President Rivlin met the Secretary-General at his residence Tuesday afternoon, and stated “The Temple Mount [Haram al-Sharif] is being held hostage by people who want to bring about a religious war. We cannot allow this. Israel has no war with Islam.”


Netanyahu met Ban in Jerusalem Tuesday evening and insisted that Israel is maintaining the status quo at Haram al-Sharif. He claimed that the violence of recent weeks could be traced to the fact that “President Abbas has joined ISIS and Hamas in claiming that Israel threatens the al-Aqsa mosque.”


During the meeting with Netanyahu, Ban expressed sympathy with those who had been killed and injured in the recent attacks in Israel, but he urged Netanyahu to respond without the excessive use of force, for which the Prime Minister and the Israeli army have been criticised in recent weeks.


“Security measures can be counterproductive if they are applied without special efforts to defuse situations before people lose their lives.  If the use of force is not properly calibrated, it may breed the very frustrations and anxieties, from which violence tends to erupt.”
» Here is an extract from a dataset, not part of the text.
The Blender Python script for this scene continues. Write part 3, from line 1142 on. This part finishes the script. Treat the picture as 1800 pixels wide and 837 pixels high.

After meeting with Netanyahu and Rivlin, Ban travelled to Ramallah to hold a joint press conference with Palestinian President Mahmoud Abbas.


Ban emphasised that “violence is not the way,” continuing, “violence will not bring a just and lasting peace, but will only push back the day when Palestinians will achieve statehood and both sides will live in peace and security.”


He continued to “urge Palestinians and Israelis alike to show courage and find their way back to a meaningful peace process.”


Former US President Bill Clinton, who contributed to the negotiations of the Oslo Accords in the early 90s, has stated that a peace deal between Israel and Palestine remains possible despite the violence of recent weeks.


Clinton believes this peace is still possible for the “simple reason that Israel is still worried about Iran,” he stated in an interview with Al Jazeera.


“Netanyahu is now in a better position than he has been in a long time to make some sort of more comprehensive agreement with the Palestinians, if - but only if - he can sell it as part of a rapprochement with people who will help them be secure against terror and Iran.”


During his visit, Ban stated that much of the violence which has escalated in recent weeks can be traced to a lack of faith in the peace process. Ban urged both sides to remember “there can be no de-escalation of violence without a re-emergence of hope.”